Escalator

A homily for Ash Wednesday

Lenten Disciplines

 

Lections: Joel 2:1-2,12-17Psalm 103:8-142 Corinthians 5:20b-6:10, and Matthew 6:1-6,16-21.

 

So, why would you deliberately put yourself in temptation’s way? Why would you choose to give something up knowing full well that giving it up was going to bother you? Over the years I have heard from people who have given something up for Lent and I have heard how the mighty have fallen. (Beware of chocolate.)

The Lenten disciplines are very old, and they come to us like a treasure from our ancestors

  • a way of bringing the spirit and soul to its rightful vigor
  • just as a good workout in the gym strengthens the muscles and clears the mind and
  • gives you a pretty good sense of how fit you are, or unfit you are.
  • A Lenten discipline gives us a glimpse in a spiritual mirror.

Most of us – unfortunately – have a distorted sense of our own willpower and a distorted sense of our sinful nature.

I know we avoid the word “sin” because it sounds so heinous, but the truth is

We make mistakes, or, we believe we’re doing the right thing but our circumstances make things not so clear, so if not an intentional mistake, then at least, an excusable thing, or, if not an excusable thing, then an understandable thing

  • that little bit of dishonesty on the tax return
  • that slightly indulged relationship with that person at work
  • that moment of ire with the children in the kitchen that feels so good for 30 seconds until we see that we’ve really nicked him with our words….. but we didn’t mean it, and – well, weren’t we right?
  • the way we stand in our own righteousness

The disciplines of Lent don’t really address these directly but they put up a peripheral mirror on the side, like that cascade of mirrors on the escalator between floors of department stores. By the time you get to the 2nd floor, you know you need something: a new dress, new make-up, a new jacket. It’s born of that sidelong glance. It’s that glance that delivers the message.

So it is, strangely enough, that the taking on of a Lenten discipline gives us a sidelong glance (putting aside the glass of wine, or the chocolate, or that extra douse of salt). This puts us, oddly enough, ever so much closer to our true nature.

You know, in the history of the church’s teaching on morality when we talk about the discipline of the body, we’ve focused so much on sex, as if that sex were the only thing that got us into trouble, leaving behind greed, gluttony, the anxiety to have, the anxiety to control, our lack of confidence that God will take care of us, our worrying ability to try and grasp everything into our own hands.

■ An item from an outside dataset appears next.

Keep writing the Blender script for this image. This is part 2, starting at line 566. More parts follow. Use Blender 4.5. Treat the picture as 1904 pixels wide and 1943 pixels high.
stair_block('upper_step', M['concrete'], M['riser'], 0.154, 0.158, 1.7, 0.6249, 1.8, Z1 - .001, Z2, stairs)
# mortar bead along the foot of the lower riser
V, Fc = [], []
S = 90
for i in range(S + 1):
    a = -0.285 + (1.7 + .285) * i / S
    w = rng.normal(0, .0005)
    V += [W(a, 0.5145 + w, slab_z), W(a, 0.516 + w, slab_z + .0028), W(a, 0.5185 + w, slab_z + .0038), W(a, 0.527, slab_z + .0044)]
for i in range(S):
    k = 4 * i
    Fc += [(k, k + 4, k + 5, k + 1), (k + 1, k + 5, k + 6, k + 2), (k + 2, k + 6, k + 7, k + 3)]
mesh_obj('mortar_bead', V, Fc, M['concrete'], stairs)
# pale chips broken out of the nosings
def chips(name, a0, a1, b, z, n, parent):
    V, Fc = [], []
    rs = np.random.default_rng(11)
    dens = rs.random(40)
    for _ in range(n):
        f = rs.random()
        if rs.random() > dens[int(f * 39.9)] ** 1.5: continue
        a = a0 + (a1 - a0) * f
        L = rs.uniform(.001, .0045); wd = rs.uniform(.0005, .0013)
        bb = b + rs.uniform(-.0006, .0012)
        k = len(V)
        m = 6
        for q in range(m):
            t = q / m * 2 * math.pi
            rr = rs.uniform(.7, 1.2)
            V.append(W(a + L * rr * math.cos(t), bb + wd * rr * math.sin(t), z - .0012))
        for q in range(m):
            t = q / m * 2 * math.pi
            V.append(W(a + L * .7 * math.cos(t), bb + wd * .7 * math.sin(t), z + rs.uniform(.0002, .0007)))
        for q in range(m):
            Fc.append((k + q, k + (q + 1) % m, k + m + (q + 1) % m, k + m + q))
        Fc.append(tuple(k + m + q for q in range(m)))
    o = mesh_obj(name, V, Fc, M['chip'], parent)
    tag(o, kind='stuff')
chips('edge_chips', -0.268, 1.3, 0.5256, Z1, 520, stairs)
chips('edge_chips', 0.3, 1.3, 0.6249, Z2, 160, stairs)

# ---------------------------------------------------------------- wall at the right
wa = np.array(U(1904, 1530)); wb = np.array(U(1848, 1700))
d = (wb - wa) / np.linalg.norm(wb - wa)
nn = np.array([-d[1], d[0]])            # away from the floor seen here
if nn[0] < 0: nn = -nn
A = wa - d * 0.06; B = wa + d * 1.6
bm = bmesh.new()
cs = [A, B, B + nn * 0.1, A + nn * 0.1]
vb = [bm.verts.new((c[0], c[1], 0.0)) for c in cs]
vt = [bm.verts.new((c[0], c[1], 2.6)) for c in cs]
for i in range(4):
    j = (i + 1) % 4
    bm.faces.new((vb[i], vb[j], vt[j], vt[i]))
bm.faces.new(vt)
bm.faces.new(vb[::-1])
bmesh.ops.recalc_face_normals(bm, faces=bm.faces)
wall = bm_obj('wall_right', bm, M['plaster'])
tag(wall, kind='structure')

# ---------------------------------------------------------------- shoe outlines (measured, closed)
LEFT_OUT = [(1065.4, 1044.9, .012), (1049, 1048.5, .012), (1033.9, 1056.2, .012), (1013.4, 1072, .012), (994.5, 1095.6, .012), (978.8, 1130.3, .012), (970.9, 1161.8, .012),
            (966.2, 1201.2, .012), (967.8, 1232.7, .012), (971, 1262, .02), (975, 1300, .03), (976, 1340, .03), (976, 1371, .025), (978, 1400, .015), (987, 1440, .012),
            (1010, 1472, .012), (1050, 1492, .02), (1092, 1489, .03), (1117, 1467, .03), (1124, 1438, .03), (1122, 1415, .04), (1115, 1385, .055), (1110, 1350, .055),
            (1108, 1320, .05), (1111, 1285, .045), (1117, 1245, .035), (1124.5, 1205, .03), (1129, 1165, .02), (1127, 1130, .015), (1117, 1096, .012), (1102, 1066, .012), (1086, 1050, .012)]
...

And, isn’t it funny that even those of us who are trying to be good – and let’s face it, you wouldn’t be here if you weren’t just such a person – so often we work so hard at polishing the wrong side of the glass.

We say, “this year, I’m going to work on X” Meanwhile, our wife, our husband, our friend is thinking, “gee, I wish she’d work on Y”. What about THAT?

When spiritual disciplines are carried out over 40 days with some faithfulness with some understanding that we’re likely to fail a little bit in order to draw our attention from the things we THINK are wrong with us more into the arena of what we’re actually doing: that is hurtful to ourselves, that is hurtful to the people we love, that is damaging or undermining to the communities in which we live.

Somehow, that little bit of extra strength we develop from these disciplines gives us the courage to look at what we’re really doing.

So, our prayer in Lent… I know it all sounds like, “I’m a mess. I’m sorry” but the prayer internally which precedes it – and it’s the internal prayer that is always so much more important – that prayer says: I need help, I will accept help, I’m sorry.

When we repent. When we TURN. It’s our way of saying, “Yes, I will accept help.” It’s not saying, “Yes, I can.” It’s saying, “Yes, I’m ready for some assistance. I know I can’t do this by myself.

And then…. let go. Let God act. Let the conversation begin. Having done that…. having taken up that little irritant of giving up the chocolate or the salt or the wine or the gossip or the worry (the mental habits are a good one to target) these things given up will become a little something to stub your toe on every day so that you remember the work that you’re really about this Lent: turning to God and letting God work.

“I said on Ash Wednesday I was going to take my relationship with God very seriously and very personally. And because today I’m dying for a Snickers Bar, I remember.”

We can be forgetful. That’s the problem. But a Lenten discipline is not as St. Matthew fears a matter of showing off our piety to others, but a way to remind ourselves. They work quietly in us, in whatever small way you choose:

  • like a token
  • there it is
  • that’s what I said I would do
  • And if I fail in it, I will admit that that has happened, understanding that God will forgive me.

God comes into this situation like the loving disciplinarian.  Not this teacher with a ruler but maybe more like my piano teacher, who, occasionally, I’d catch wincing at my mistakes, so someone who was WITH me in the process. God is with us in this process as a loving, forgiving, healing teacher and friend.